CLEVELAND — A day after playing a near flawless game against Central Division leader Detroit, the Indians returned to their highly imperfect selves Wednesday night at Progressive Field.
Poor pitching and fielding combined with another lackluster performance from its offense sent Cleveland to a 5-3 loss to the Tigers, who remained tied with Chicago atop the division standings — four games in front of the third-place Indians.
A subpar effort from starting pitcher Derek Lowe, coupled with two pivotal errors from All-Star shortstop Asdrubal Cabrera, and just five hits from the offense, sent the Indians to their seventh defeat in 11 games.
“We had to play catch-up baseball from the get-go, which is never good,” said Indians manager Manny Acta, whose team trailed 3-0 after two innings. “But we didn’t score enough runs anyway.”
Lowe (8-9, 5.09 ERA) was better than his last disastrous outing, but not nearly good enough against the vaunted Detroit lineup, allowing five runs (four earned) on eight hits and three walks over six innings.

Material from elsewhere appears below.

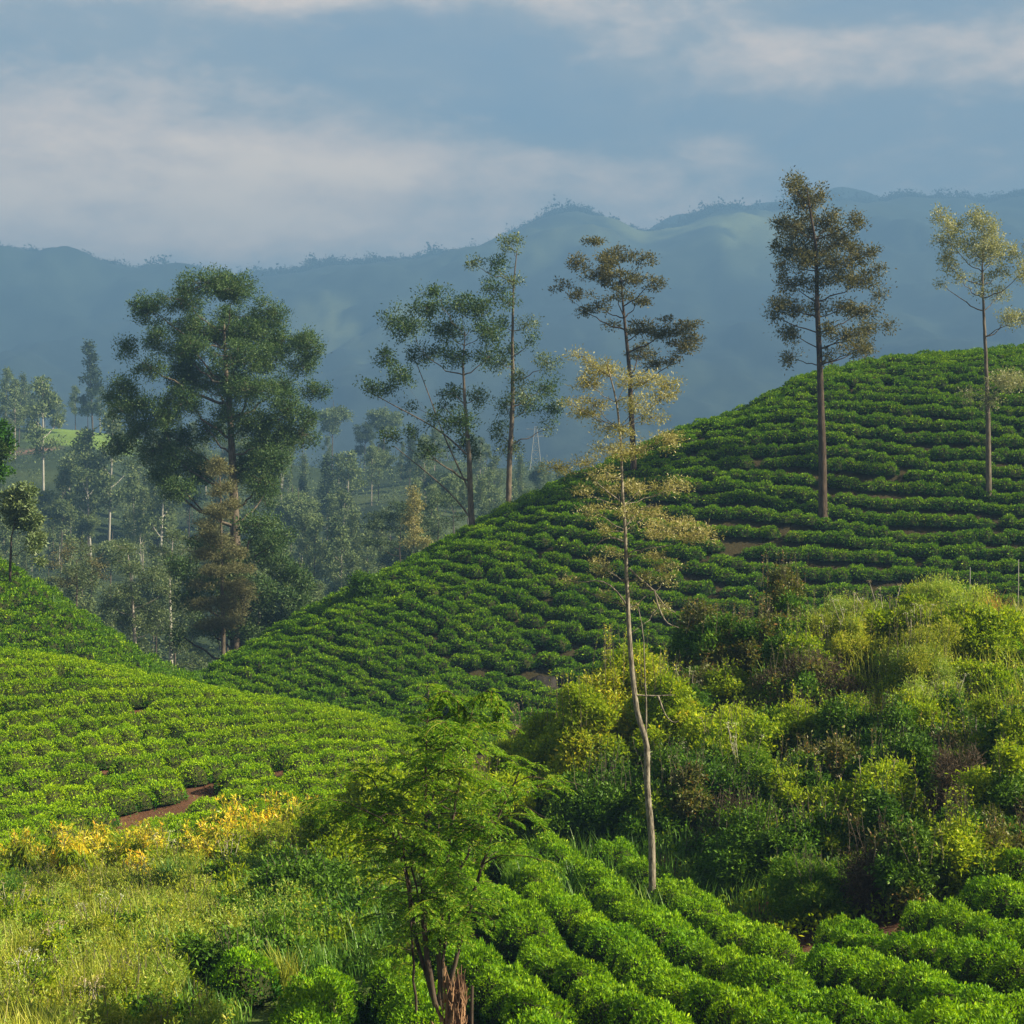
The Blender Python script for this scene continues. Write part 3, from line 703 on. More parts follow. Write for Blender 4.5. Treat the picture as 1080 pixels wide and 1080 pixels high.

He surrendered one in the opening inning and two in the second, but appeared to find a groove with consecutive 1-2-3 innings before allowing a run in the fifth that he thought was key to the outcome.
Down by just a run after Casey Kotchman’s two-run home run in the third, Lowe walked the bases full in the fifth and allowed another run on Prince Fielder’s sacrifice fly.
“The three walks in a row was a big turning point,” Lowe said. “Anytime you’re facing a lineup like that and you walk the bases loaded, nothing positive is going to come out of that.”
Defense let Lowe down in the second — namely Cabrera, who was charged with a pair of throwing errors that led to two runs crossing the plate. Replays showed that the Indians actually recorded the out on the first of Cabrera’s misfires.
“Let’s be honest. It was one error,” Acta said. “The human element went against us. I can’t blame Cabrera for that one.”
Still, Cabrera has not been himself in the field this season, committing 12 errors already after being charged with 15 total in 2011.
Lowe also hasn’t been himself since a banner start to the year. Over his last 11 outings, the veteran right-hander has posted an 8.07 ERA (52 earned runs/58 innings), allowing 25 walks and striking out 25.
“I’ve pitched worse than this in my career, believe it or not,” he said. “But by no means do I go out there and think I’m not going to get the job done. When you’re in a little funk, you just keep plugging along.”
Cleveland’s hitters have been in a season-long funk, only emerging on occasion, and Wednesday wasn’t one of them, with the Indians mustering little against Detroit starter Max Scherzer.
Scherzer allowed two runs on the Kotchman homer before shutting out the Indians on just one hit over his final four innings of work.
“Anytime you have a guy with plus-plus stuff and he’s able to locate, it makes it difficult,” Kotchman said of Scherzer, who has allowed three homers to Kotchman in 12 career at-bats.
The Indians have scored three runs or fewer in 11 of their last 13 games, but starting pitching appears to be more of a priority, with Cleveland ranking near the bottom of the majors in team ERA — thanks in large part to the rotation.
Indians starters have posted a 4.70 ERA this season, compared to a 4.32 ERA over the same amount of games last year.
“That’s never a good question to ask players,” Lowe said when asked if his club needed pitching help at the trading deadline. “If I say yes, that means I’m saying that the 24 guys I play with aren’t good enough. They pay us to play and they pay (the front office) to make those decisions.”
Acta had a more direct answer.
“Of course we need pitching help. Everybody knows that,” he said. “When you’re second-to-last in pitching, you can’t sit here and say you don’t need pitching help. But we have to get better in our clubhouse. We need more than one guy.”